= STATED TASK =
Would you set down every entry shown below, precisely as written?

= DATASET RECORDS =
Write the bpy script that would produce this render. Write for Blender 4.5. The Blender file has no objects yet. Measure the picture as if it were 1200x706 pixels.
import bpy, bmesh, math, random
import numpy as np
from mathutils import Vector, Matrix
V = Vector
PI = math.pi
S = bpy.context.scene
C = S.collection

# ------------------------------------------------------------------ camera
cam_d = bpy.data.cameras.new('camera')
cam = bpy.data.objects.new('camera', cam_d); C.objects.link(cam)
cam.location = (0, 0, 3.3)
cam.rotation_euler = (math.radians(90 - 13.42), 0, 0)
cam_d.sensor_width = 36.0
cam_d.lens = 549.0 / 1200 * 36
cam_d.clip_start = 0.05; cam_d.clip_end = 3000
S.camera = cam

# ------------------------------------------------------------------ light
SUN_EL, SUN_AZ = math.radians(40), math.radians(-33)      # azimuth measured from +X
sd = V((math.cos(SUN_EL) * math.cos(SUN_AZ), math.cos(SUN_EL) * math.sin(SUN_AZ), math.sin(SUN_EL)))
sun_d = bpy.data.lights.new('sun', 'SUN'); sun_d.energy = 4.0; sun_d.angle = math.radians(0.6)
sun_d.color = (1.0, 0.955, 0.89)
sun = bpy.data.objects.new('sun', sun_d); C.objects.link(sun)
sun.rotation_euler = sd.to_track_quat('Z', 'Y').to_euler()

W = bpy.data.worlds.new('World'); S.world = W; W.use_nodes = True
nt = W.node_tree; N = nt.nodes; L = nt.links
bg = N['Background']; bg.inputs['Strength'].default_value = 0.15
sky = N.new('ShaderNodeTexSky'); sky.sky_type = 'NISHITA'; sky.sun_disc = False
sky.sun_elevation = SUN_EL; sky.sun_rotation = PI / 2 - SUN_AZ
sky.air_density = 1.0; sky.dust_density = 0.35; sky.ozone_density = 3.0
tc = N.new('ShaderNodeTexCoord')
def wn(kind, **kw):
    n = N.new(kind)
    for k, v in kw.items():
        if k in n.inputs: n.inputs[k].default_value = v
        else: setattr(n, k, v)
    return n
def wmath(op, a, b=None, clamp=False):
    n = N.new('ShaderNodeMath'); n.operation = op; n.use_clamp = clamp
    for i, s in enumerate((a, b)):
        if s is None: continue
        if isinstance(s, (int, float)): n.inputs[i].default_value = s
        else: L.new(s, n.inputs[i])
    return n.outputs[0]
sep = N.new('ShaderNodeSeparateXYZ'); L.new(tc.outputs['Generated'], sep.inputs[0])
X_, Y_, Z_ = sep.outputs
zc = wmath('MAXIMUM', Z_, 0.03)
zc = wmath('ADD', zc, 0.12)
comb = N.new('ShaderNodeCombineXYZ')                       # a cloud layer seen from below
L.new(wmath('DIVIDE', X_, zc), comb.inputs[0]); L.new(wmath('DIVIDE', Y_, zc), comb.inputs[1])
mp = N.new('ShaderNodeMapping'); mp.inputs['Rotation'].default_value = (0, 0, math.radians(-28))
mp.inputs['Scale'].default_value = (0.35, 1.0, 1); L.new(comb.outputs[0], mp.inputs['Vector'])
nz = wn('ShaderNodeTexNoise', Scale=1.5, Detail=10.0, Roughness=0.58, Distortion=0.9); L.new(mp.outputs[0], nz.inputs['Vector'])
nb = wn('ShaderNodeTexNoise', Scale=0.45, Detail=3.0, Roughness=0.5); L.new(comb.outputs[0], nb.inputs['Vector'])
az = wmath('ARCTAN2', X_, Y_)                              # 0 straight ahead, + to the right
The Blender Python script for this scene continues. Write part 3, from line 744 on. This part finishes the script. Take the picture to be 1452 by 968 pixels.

= THE COMPLETED TASK =
Write the bpy script that would produce this render. Write for Blender 4.5. The Blender file has no objects yet. Measure the picture as if it were 1200x706 pixels.
import bpy, bmesh, math, random
import numpy as np
from mathutils import Vector, Matrix
V = Vector
PI = math.pi
S = bpy.context.scene
C = S.collection

# ------------------------------------------------------------------ camera
cam_d = bpy.data.cameras.new('camera')
cam = bpy.data.objects.new('camera', cam_d); C.objects.link(cam)
cam.location = (0, 0, 3.3)
cam.rotation_euler = (math.radians(90 - 13.42), 0, 0)
cam_d.sensor_width = 36.0
cam_d.lens = 549.0 / 1200 * 36
cam_d.clip_start = 0.05; cam_d.clip_end = 3000
S.camera = cam

# ------------------------------------------------------------------ light
SUN_EL, SUN_AZ = math.radians(40), math.radians(-33)      # azimuth measured from +X
sd = V((math.cos(SUN_EL) * math.cos(SUN_AZ), math.cos(SUN_EL) * math.sin(SUN_AZ), math.sin(SUN_EL)))
sun_d = bpy.data.lights.new('sun', 'SUN'); sun_d.energy = 4.0; sun_d.angle = math.radians(0.6)
sun_d.color = (1.0, 0.955, 0.89)
sun = bpy.data.objects.new('sun', sun_d); C.objects.link(sun)
sun.rotation_euler = sd.to_track_quat('Z', 'Y').to_euler()

W = bpy.data.worlds.new('World'); S.world = W; W.use_nodes = True
nt = W.node_tree; N = nt.nodes; L = nt.links
bg = N['Background']; bg.inputs['Strength'].default_value = 0.15
sky = N.new('ShaderNodeTexSky'); sky.sky_type = 'NISHITA'; sky.sun_disc = False
sky.sun_elevation = SUN_EL; sky.sun_rotation = PI / 2 - SUN_AZ
sky.air_density = 1.0; sky.dust_density = 0.35; sky.ozone_density = 3.0
tc = N.new('ShaderNodeTexCoord')
def wn(kind, **kw):
    n = N.new(kind)
    for k, v in kw.items():
        if k in n.inputs: n.inputs[k].default_value = v
        else: setattr(n, k, v)
    return n
def wmath(op, a, b=None, clamp=False):
    n = N.new('ShaderNodeMath'); n.operation = op; n.use_clamp = clamp
    for i, s in enumerate((a, b)):
        if s is None: continue
        if isinstance(s, (int, float)): n.inputs[i].default_value = s
        else: L.new(s, n.inputs[i])
    return n.outputs[0]
sep = N.new('ShaderNodeSeparateXYZ'); L.new(tc.outputs['Generated'], sep.inputs[0])
X_, Y_, Z_ = sep.outputs
zc = wmath('MAXIMUM', Z_, 0.03)
zc = wmath('ADD', zc, 0.12)
comb = N.new('ShaderNodeCombineXYZ')                       # a cloud layer seen from below
L.new(wmath('DIVIDE', X_, zc), comb.inputs[0]); L.new(wmath('DIVIDE', Y_, zc), comb.inputs[1])
mp = N.new('ShaderNodeMapping'); mp.inputs['Rotation'].default_value = (0, 0, math.radians(-28))
mp.inputs['Scale'].default_value = (0.35, 1.0, 1); L.new(comb.outputs[0], mp.inputs['Vector'])
nz = wn('ShaderNodeTexNoise', Scale=1.5, Detail=10.0, Roughness=0.58, Distortion=0.9); L.new(mp.outputs[0], nz.inputs['Vector'])
nb = wn('ShaderNodeTexNoise', Scale=0.45, Detail=3.0, Roughness=0.5); L.new(comb.outputs[0], nb.inputs['Vector'])
az = wmath('ARCTAN2', X_, Y_)                              # 0 straight ahead, + to the right
The Blender Python script for this scene continues. Write part 3, from line 744 on. This part finishes the script. Take the picture to be 1452 by 968 pixels.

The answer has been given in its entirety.